One-hundred years ago, on November 11,
1918, at 5:10 a.m. in a railway car at Compiègne, the Germans signed the
Armistice, which would become effective that morning at 11 a.m. Paris time --
the eleventh hour, eleventh day, eleventh month. Fighting continued along the
Western Front until 11. The opposing armies suffered more than 2,000 casualties
that day. Artillery barrages erupted as 11 a.m. approached, with soldiers
hoping to take credit for firing the war’s final shot. On Nov. 11, Truman writes again to his fiancée:
“I just got
official notice that hostilities would cease at eleven o’clock. Every one is
about to have a fit.

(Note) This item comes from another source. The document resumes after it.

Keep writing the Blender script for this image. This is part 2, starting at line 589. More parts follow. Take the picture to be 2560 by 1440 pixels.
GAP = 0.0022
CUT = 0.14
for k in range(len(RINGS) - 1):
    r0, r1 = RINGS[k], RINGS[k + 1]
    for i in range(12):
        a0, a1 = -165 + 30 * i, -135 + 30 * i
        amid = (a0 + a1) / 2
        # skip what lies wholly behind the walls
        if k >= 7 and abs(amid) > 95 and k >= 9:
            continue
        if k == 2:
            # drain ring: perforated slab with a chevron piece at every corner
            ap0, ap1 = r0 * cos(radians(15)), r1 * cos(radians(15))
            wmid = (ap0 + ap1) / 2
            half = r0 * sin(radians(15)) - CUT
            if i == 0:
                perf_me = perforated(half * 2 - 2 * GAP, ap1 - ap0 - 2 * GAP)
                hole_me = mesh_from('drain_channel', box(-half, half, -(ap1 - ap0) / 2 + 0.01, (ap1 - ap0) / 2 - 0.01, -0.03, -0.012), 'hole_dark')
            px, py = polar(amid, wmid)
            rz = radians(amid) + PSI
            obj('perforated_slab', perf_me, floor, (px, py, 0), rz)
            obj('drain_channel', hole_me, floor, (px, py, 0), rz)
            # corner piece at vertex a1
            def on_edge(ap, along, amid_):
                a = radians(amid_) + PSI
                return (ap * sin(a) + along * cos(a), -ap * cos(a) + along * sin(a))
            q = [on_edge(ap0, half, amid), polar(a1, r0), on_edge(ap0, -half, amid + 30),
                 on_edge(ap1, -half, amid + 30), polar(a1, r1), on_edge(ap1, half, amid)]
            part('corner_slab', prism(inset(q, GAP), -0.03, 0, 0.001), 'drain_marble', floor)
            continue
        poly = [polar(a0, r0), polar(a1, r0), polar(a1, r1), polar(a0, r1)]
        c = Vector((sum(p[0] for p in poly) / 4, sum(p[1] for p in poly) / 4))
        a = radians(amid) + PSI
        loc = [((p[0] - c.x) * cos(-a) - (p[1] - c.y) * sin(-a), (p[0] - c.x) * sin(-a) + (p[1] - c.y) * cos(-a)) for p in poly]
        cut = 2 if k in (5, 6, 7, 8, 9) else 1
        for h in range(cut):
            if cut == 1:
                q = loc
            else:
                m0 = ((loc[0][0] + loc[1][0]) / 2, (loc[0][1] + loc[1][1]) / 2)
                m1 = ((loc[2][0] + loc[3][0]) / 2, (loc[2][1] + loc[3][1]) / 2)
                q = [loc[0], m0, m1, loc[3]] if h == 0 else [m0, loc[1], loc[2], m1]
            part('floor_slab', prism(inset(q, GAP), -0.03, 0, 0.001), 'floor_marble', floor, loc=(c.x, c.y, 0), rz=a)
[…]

I fired 164 rounds at him before he quit this morning
anyway. It seems that everyone was just about to blow up wondering if Heinie
would come in. I knew that Germany could not stand the gaff. For all their
preparedness and swashbuckling talk they cannot stand adversity. France was
whipped for four years and never gave up and one good licking suffices for
Germany. What pleases me most is the fact that I was lucky enough to take a
Battery through the last drive. The Battery has shot something over ten
thousand rounds at the Hun and I am sure they had a slight effect.”